Determining which states are the leaders and followers in healthcare policies is not as simple as tracking their geographic proximity, researchers found. Instead, using the scientific principles of diffusion, they unearthed complex webs.

A team of researchers from New York University and the University of California took the scientific principle of diffusion — typically used to study the way particles intermingle or move within a substance from a higher concentration to a lower one — to determine how health policies travel among state governments.

The research team — comprising Professor Maurizio Porfiri and Post-Doctoral Associate Carsten Grabow of the NYU Tandon School of Engineering; Associate Professor Diana Silver of the NYU College of Global Public Health; and Professor James Macinko of the UCLA Fielding School of Public Health — used dynamical systems, informational theory, and complex networks to examine how public policy spreads.

Their paper, “Detecting Causality in Policy Diffusion Processes” published in the journal Chaos, reported highly complex leadership and followership ties among states rather than simple associations linked to ideology or proximity.

They employed two techniques as they studied policies ranging from transportation safety to drug addiction: information-theoretic union transfer entropy and event synchronization.
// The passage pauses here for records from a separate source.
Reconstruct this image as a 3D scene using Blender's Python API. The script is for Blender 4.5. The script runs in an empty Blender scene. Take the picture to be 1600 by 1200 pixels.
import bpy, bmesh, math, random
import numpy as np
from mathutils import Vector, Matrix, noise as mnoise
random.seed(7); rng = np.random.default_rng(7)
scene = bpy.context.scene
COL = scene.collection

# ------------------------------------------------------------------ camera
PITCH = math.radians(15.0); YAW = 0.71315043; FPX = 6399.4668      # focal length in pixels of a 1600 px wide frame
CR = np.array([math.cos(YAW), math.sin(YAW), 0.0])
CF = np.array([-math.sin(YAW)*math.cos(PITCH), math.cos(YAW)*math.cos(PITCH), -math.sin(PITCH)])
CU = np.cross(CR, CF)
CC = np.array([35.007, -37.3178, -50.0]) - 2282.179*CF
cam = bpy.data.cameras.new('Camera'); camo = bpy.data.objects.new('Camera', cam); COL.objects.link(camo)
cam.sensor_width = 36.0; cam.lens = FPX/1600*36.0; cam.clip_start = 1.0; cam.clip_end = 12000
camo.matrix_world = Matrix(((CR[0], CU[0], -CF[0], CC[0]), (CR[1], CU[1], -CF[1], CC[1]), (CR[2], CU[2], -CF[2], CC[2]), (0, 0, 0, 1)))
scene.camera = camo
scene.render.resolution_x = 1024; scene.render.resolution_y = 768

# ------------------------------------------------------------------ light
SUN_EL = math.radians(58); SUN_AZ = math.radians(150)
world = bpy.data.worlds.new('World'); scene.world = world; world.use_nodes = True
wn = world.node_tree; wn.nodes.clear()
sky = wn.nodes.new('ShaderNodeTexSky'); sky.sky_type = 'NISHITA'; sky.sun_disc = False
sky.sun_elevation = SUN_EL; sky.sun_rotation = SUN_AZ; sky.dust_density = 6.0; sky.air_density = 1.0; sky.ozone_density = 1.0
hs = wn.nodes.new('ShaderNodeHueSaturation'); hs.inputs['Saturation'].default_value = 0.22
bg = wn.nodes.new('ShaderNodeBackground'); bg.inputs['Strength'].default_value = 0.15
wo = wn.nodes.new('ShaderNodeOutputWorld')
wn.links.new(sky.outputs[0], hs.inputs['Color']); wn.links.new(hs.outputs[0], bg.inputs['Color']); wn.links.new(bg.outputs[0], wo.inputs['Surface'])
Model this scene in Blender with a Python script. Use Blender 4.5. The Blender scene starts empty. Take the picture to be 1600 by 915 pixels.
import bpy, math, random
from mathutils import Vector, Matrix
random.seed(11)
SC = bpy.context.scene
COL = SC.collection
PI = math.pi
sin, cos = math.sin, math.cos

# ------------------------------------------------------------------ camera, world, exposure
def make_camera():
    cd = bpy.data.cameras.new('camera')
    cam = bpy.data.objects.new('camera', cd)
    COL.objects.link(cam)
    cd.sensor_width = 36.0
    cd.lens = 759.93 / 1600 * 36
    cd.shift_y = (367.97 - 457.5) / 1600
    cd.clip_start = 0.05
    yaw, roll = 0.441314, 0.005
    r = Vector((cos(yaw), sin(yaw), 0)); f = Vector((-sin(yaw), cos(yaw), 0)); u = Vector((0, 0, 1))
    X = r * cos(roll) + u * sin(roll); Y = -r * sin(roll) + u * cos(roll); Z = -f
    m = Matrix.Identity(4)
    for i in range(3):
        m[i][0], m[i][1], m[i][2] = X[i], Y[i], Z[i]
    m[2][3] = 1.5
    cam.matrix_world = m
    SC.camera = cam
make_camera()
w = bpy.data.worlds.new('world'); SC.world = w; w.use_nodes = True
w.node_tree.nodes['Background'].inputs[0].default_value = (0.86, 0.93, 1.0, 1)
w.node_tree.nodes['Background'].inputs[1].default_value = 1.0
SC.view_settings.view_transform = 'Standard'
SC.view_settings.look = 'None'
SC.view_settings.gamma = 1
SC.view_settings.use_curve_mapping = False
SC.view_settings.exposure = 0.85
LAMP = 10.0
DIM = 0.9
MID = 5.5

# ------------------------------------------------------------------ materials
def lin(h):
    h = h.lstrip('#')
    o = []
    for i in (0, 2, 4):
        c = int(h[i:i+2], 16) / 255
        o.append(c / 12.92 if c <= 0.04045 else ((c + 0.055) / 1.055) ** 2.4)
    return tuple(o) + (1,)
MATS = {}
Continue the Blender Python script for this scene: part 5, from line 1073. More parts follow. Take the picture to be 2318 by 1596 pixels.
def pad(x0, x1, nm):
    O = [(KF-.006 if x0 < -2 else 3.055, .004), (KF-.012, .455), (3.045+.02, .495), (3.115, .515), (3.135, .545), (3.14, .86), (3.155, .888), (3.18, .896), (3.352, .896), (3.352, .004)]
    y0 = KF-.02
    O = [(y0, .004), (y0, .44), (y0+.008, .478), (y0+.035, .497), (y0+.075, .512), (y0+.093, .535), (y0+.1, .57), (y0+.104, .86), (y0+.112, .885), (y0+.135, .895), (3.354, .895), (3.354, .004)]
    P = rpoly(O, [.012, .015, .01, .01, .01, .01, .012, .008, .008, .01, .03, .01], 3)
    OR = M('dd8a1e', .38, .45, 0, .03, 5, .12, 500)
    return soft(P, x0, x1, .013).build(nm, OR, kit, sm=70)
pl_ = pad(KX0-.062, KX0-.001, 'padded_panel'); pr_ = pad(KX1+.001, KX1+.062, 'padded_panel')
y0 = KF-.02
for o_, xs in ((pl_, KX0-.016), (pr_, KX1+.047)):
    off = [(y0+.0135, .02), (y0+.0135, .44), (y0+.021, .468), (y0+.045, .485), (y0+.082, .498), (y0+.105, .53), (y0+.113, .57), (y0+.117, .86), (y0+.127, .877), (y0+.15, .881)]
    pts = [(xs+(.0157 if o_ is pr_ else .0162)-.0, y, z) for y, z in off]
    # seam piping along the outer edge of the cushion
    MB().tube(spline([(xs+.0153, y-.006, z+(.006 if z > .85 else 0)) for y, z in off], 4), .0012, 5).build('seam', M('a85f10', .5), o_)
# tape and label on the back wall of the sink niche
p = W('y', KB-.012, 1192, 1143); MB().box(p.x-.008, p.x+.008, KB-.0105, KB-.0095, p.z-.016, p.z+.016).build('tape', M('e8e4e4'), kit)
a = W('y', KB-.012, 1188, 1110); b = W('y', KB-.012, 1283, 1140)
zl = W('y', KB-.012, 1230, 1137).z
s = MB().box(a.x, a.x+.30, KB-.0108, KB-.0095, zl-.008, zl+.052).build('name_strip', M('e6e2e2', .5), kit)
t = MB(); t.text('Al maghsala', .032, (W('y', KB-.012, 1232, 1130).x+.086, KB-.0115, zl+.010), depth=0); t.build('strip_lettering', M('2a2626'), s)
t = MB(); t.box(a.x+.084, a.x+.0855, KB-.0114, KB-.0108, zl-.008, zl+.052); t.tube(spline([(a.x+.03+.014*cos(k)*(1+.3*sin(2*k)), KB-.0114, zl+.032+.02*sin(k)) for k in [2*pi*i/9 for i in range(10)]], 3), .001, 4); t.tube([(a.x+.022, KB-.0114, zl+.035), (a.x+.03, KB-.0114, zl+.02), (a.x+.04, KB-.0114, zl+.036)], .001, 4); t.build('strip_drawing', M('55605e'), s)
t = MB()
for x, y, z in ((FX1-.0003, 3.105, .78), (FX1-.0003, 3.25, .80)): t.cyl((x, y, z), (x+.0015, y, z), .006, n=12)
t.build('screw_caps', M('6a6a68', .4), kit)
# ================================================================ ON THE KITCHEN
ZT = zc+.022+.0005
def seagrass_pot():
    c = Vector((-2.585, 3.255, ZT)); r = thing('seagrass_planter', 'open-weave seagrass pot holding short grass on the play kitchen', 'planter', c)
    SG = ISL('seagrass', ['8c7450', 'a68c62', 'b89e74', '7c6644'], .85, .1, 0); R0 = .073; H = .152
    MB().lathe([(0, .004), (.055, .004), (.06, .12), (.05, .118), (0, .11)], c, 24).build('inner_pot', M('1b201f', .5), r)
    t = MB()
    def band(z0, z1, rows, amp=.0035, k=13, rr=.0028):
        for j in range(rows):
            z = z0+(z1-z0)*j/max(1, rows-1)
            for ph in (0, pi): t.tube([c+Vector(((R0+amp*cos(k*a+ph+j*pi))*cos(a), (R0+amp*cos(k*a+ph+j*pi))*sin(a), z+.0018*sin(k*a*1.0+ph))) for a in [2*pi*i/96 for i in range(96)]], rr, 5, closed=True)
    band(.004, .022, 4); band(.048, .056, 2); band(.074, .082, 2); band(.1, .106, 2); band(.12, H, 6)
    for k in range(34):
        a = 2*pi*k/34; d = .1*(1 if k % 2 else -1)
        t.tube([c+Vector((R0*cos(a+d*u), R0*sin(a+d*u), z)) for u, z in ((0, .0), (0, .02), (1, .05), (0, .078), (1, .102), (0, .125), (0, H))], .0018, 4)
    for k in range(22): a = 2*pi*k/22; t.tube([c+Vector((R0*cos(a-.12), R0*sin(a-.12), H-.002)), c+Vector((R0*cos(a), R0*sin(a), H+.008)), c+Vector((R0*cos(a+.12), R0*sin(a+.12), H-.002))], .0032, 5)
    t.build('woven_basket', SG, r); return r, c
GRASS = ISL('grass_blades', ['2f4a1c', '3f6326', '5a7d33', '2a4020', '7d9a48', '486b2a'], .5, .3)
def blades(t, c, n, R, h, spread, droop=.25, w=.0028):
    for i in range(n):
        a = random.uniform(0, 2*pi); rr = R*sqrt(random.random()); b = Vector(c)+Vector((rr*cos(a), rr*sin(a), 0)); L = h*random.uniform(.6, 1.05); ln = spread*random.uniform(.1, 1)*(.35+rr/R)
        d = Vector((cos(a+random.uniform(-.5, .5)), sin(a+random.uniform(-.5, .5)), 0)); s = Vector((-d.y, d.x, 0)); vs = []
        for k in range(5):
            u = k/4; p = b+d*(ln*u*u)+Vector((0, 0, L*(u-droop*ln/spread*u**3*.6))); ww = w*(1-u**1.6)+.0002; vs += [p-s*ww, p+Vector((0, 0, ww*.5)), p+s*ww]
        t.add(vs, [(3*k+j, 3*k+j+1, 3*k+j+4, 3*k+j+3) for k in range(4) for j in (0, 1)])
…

Their results suggest that union transfer entropy is more useful for slowly varying processes, and event synchronization is more effective in faster policy enactment areas.

The National Institute on Alcohol Abuse and Alcoholism supported the work, and the team hopes to continue exploring additional datasets such as those related to tobacco regulations. From a theoretical point of view, they will seek alternative, data-driven means to describe the diffusion process; from an engineering viewpoint, they hope to implement control techniques to enhance the diffusion of effective policies and inform the decisions of policymakers.